A proposta costuma ser em sentido contrário: “Tá livre, moço?” Mas quando não são requisitados e a renda do dia ainda não está completa, o assédio é inevitável. O cotidiano dos profissionais do trânsito pode ser descrito por uma variedade de opostos. De acordo com as escolhas feitas durante a carreira, cada taxista pode se encaixar em um perfil diferente.

Por Cibele Marinho

Mais uma noite de trabalho

Pegar passageiro em ponto fixo é prevenção contra os riscos

A tabela de preços deve estar afixada no vidro interno dos carros

Há 4.392 táxis regulares em Fortaleza

 

As Vagas
 

As vagas de táxi são concessões de responsabilidade municipal. A prefeitura estabelece a quantidade necessária ao município, dita os itens obrigatórios, regulamenta e fiscaliza através de vários órgãos. Assim, possuir uma vaga de táxi significa participar de concurso público. O último edital foi publicado em março de 2009, ofertando 320 novas vagas. De acordo com a Lei Orgânica do Município de Fortaleza, em nossa cidade é necessário um táxi para cada 500 habitantes.  Há rumores entre os taxistas que outra licitação se aproxima.
 

A parte inicial da licitação exige uma série de documentos que comprovem a condição do licitante. Dentre as exigências, o candidato deve ser pessoa física, não pode ter empresa em seu nome, nem carteira assinada ou vaga de táxi anterior, além da ficha criminal limpa.
 

Quem tem a documentação aprovada, passa para a fase da proposta. O candidato apresenta o carro que pretende oferecer a serviço. Os táxis de Fortaleza têm que ser brancos, quatro portas, com menos de 10 anos de uso. Outros itens como ar condicionado ou air bags são colocados como estratégia para ganhar a vaga. Cada item aumenta a pontuação. Quem oferece os melhores carros, tem mais chance. Ganha a vaga, a proposta do carro vai funcionar como guia para a fiscalização.

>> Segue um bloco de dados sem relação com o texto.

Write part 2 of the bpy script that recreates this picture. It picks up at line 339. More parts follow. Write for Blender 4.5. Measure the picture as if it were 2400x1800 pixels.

Permissionário ou rendeiro
 

Márcio Pinheiro, 41 anos, se tornou permissionário em 2010. Ele diz que a vaga representou um alívio. “Agora eu sou dono do que ganho. Isso é muito importante, porque passei 10 anos pagando renda”. Essa diferença é a mais representativa na profissão. Quem não é permissionário, tem a opção de trabalhar como rendeiro. Não tendo vaga, nem carro, o rendeiro paga a um permissionário para trabalhar, como aluguel. Atualmente, a renda diária custa entre 70 e 100 reais. O valor é pago semanalmente. Todos os gastos com o táxi é por conta do permissionário.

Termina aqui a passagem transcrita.